:: WRITTEN PROBLEM ::
Would you return all of this data exactly, leaving nothing out?

:: SOURCE DATA ::
◆ ◆ ◆ ◆ ◆

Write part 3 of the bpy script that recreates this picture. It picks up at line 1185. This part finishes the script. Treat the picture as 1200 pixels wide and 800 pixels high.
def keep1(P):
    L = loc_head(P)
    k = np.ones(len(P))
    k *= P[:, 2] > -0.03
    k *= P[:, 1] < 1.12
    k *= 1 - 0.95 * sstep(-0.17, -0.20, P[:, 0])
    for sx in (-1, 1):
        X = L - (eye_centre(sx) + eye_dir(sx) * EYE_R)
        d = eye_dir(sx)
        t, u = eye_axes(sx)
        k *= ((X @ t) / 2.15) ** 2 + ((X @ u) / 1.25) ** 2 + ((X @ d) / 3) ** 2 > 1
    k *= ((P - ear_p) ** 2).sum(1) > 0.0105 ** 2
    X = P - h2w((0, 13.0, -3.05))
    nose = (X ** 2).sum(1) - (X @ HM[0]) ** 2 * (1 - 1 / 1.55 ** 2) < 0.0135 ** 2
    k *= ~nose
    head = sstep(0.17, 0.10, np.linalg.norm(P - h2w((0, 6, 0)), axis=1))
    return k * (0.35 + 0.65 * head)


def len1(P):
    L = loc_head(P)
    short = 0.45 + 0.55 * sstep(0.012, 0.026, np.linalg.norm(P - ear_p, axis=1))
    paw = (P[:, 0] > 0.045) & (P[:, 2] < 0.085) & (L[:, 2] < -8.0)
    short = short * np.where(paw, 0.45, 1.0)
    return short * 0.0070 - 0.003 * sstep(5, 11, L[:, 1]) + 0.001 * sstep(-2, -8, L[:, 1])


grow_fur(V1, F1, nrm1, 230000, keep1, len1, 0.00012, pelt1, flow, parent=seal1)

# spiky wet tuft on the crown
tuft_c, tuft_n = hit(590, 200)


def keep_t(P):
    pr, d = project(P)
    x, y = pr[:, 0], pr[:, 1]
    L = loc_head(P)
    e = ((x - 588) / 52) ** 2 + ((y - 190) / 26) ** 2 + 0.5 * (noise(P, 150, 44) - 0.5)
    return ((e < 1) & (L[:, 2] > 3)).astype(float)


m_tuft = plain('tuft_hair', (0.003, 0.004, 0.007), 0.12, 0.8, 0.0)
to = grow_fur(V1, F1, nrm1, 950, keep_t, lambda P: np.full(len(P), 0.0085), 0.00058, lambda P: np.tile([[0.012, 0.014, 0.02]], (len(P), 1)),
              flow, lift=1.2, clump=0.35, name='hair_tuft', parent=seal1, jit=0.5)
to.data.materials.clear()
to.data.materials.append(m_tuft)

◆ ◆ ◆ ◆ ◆

:: RESULT ::
Write part 3 of the bpy script that recreates this picture. It picks up at line 1185. This part finishes the script. Treat the picture as 1200 pixels wide and 800 pixels high.
def keep1(P):
    L = loc_head(P)
    k = np.ones(len(P))
    k *= P[:, 2] > -0.03
    k *= P[:, 1] < 1.12
    k *= 1 - 0.95 * sstep(-0.17, -0.20, P[:, 0])
    for sx in (-1, 1):
        X = L - (eye_centre(sx) + eye_dir(sx) * EYE_R)
        d = eye_dir(sx)
        t, u = eye_axes(sx)
        k *= ((X @ t) / 2.15) ** 2 + ((X @ u) / 1.25) ** 2 + ((X @ d) / 3) ** 2 > 1
    k *= ((P - ear_p) ** 2).sum(1) > 0.0105 ** 2
    X = P - h2w((0, 13.0, -3.05))
    nose = (X ** 2).sum(1) - (X @ HM[0]) ** 2 * (1 - 1 / 1.55 ** 2) < 0.0135 ** 2
    k *= ~nose
    head = sstep(0.17, 0.10, np.linalg.norm(P - h2w((0, 6, 0)), axis=1))
    return k * (0.35 + 0.65 * head)


def len1(P):
    L = loc_head(P)
    short = 0.45 + 0.55 * sstep(0.012, 0.026, np.linalg.norm(P - ear_p, axis=1))
    paw = (P[:, 0] > 0.045) & (P[:, 2] < 0.085) & (L[:, 2] < -8.0)
    short = short * np.where(paw, 0.45, 1.0)
    return short * 0.0070 - 0.003 * sstep(5, 11, L[:, 1]) + 0.001 * sstep(-2, -8, L[:, 1])


grow_fur(V1, F1, nrm1, 230000, keep1, len1, 0.00012, pelt1, flow, parent=seal1)

# spiky wet tuft on the crown
tuft_c, tuft_n = hit(590, 200)


def keep_t(P):
    pr, d = project(P)
    x, y = pr[:, 0], pr[:, 1]
    L = loc_head(P)
    e = ((x - 588) / 52) ** 2 + ((y - 190) / 26) ** 2 + 0.5 * (noise(P, 150, 44) - 0.5)
    return ((e < 1) & (L[:, 2] > 3)).astype(float)


m_tuft = plain('tuft_hair', (0.003, 0.004, 0.007), 0.12, 0.8, 0.0)
to = grow_fur(V1, F1, nrm1, 950, keep_t, lambda P: np.full(len(P), 0.0085), 0.00058, lambda P: np.tile([[0.012, 0.014, 0.02]], (len(P), 1)),
              flow, lift=1.2, clump=0.35, name='hair_tuft', parent=seal1, jit=0.5)
to.data.materials.clear()
to.data.materials.append(m_tuft)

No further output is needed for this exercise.